Am Donnerstag, 15. Februar 2007 22:06 schrieb Alan Stern:
> On Thu, 15 Feb 2007, Oliver Neukum wrote:
> 
> > The trouble with HID is that it does input and output. I choose to queue
> > output if the device is supended. I don't want to deal with the case of
> > having active output URBs when it's time to autosuspend.
> > Upping the count is not an option because I cannot sleep.
> 
> This suggests that the current autosuspend API needs improvement, so that
> it can handle autoresume requests made in interrupt context.  The API also

Yes, but I'd say that it is very hard to resume a device in interrupt.

> should be able to synchronize I/O submissions done in interrupt context
> with device suspends (i.e., avoid the problem where usbhid submits an
> output URB and the device is autosuspended before the URB can complete 
> because of a race).

Therefore I introduced a callback, which can use a spinlock. That particular
race I closed.

> I haven't given these problems much thought.  How do you think they should 
> be solved?  Forcing multiple drivers to maintain an output queue doesn't 
> sound good.

I would maintain a queue anyway. Switching on an LED is simply not
worth resuming a device in my oppinion.
 
> > > I have been considering adding a different operating mode, where the 
> > > autosuspend timer runs all the time while the device is awake.  If the 
> > > pm_usage_cnt is > 0 then the work routine restarts the timer and tries 
> > > again later.  That would be appropriate for devices where the autosuspend 
> > > delay is relatively long (more than a few seconds) and where the device 
> > > gets used quite heavily at times (like a mass storage device).  You would 
> > > end up with one timer callback every minute -- or whatever the delay is 
> > > -- 
> > > instead of hundreds of mod_timer() calls every second.  Would this help 
> > > with what you are doing?
> > 
> > I am afraid not. But it seems to me that you would get higher efficiency.
> > If you don't go to the strict scheme. Don't restart the timer if the count
> > is elevated. Just don't kill the timer if the count gets elevated.
> 
> Ideally both schemes could be available and the driver could choose which 
> to use.  For cases where the device should remain awake as long as 
> userspace holds the device file open, killing the timer makes sense.  For 
> cases like usb-storage, it's better to leave the timer running.
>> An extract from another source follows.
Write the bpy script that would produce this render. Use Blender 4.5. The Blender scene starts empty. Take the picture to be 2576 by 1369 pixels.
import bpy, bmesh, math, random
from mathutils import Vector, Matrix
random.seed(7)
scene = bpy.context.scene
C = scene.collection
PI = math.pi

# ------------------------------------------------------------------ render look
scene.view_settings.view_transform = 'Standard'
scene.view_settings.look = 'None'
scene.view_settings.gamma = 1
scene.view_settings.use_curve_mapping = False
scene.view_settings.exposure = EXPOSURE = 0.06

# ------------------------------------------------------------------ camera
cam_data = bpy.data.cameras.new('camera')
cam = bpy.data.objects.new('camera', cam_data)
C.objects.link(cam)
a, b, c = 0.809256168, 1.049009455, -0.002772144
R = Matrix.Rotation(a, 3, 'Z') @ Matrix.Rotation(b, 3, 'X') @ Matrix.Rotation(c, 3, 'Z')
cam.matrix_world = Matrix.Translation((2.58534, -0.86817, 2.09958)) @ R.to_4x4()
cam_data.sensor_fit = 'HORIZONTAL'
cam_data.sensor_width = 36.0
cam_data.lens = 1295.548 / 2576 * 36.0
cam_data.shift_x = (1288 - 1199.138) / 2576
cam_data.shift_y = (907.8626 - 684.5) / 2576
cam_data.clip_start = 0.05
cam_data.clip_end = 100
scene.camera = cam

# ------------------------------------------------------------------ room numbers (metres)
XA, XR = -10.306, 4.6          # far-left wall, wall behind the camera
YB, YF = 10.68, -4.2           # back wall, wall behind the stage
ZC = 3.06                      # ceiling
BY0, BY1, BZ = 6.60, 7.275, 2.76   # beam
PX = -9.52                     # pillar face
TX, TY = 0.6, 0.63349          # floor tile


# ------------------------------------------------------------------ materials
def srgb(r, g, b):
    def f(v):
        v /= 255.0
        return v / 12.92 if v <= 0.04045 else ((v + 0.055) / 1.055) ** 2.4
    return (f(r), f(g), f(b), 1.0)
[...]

Yes, but it never makes sense to _mod_ a timer when the count is
elevated.

> There are two main disadvantages to the less-strict scheme.  One is that 
> the timing of autosuspends isn't as precise: If the timer goes off every 
> 10 seconds, then a suspend could occur anywhere between 10 and 20 seconds 
> after the device becomes idle.  IMO this doesn't matter very much.

It must not matter. Due to other interfaces you can never guarantee an
upper limit. You can and must just guarantee a lower limit.

> The other disadvantage is that there will be timer callbacks occurring 
> (at widely-spaced intervals, to be sure) as long as the device is in use.  
> Again, this shouldn't matter very much -- since the device is in use the 
> CPU must be busy as well, so the additional timer callbacks won't force an 
> otherwise idle CPU to wake up.  I hope.

In theory you could wake a second CPU using another irq source.